---------- Extracted information ----------

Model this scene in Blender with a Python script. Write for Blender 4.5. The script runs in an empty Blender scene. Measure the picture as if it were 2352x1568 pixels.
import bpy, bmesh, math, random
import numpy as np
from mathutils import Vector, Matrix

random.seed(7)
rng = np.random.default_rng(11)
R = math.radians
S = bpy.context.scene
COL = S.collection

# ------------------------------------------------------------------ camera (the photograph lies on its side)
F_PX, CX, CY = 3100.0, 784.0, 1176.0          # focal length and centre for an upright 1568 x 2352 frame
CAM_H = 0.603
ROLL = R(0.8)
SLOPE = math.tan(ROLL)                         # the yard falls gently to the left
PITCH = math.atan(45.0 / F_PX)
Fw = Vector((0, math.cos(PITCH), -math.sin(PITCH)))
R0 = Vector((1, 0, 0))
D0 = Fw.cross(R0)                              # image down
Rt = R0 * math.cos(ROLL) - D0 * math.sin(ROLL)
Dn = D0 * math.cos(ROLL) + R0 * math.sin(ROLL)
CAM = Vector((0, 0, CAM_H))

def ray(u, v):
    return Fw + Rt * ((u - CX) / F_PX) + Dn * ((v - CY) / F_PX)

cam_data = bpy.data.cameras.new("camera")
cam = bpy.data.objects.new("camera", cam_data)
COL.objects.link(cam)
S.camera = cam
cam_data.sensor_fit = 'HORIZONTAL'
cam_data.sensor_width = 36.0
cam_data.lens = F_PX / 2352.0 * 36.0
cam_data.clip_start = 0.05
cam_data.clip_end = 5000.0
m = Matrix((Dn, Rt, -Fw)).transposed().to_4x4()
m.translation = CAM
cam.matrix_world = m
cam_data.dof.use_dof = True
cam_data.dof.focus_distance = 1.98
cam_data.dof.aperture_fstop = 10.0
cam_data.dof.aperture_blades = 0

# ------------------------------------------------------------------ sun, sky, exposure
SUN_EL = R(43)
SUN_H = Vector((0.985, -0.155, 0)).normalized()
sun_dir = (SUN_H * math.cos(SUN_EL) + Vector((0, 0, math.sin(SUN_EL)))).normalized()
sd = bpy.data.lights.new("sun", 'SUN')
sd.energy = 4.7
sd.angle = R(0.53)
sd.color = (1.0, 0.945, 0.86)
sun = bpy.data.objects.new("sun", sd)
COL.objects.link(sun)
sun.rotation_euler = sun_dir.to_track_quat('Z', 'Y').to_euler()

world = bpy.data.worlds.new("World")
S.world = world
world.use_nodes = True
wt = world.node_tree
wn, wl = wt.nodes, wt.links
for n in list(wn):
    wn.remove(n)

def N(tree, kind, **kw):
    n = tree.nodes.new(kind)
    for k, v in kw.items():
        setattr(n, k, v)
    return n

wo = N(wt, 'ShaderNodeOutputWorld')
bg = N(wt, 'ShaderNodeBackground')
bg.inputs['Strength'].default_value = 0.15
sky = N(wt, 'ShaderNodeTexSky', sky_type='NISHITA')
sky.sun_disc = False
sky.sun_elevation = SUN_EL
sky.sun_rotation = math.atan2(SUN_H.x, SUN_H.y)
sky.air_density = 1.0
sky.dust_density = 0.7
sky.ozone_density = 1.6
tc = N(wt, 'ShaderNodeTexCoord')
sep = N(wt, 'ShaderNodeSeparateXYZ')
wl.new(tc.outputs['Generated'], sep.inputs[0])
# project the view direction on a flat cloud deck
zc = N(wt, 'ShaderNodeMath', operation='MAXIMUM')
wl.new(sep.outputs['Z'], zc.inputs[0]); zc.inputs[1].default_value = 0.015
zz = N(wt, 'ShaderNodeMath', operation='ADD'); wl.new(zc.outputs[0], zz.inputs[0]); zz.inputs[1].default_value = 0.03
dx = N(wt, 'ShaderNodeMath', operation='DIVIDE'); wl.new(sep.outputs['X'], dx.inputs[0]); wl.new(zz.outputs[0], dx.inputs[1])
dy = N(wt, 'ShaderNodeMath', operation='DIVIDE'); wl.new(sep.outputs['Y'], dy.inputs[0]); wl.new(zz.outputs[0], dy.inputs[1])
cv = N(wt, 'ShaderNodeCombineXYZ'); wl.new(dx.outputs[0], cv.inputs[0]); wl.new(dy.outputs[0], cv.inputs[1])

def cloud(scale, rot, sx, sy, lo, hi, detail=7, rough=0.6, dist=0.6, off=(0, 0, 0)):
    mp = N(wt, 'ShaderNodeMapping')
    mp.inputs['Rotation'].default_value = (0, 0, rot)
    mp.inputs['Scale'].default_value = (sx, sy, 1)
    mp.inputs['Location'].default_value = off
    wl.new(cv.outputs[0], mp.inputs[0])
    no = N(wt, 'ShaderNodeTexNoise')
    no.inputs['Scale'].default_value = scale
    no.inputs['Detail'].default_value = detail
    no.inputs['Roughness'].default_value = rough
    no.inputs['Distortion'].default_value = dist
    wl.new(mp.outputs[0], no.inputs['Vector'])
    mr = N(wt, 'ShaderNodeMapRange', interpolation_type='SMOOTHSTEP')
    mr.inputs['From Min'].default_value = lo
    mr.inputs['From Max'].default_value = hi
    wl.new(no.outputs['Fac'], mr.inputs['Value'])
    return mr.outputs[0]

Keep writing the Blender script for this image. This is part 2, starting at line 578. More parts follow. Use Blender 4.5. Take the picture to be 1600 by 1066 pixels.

----------

* [What to work on]: Quote in full each line from the top of the records above through the line with "COL = S.collection"; stop after that line.

* [Response for this exercise]:
Model this scene in Blender with a Python script. Write for Blender 4.5. The script runs in an empty Blender scene. Measure the picture as if it were 2352x1568 pixels.
import bpy, bmesh, math, random
import numpy as np
from mathutils import Vector, Matrix

random.seed(7)
rng = np.random.default_rng(11)
R = math.radians
S = bpy.context.scene
COL = S.collection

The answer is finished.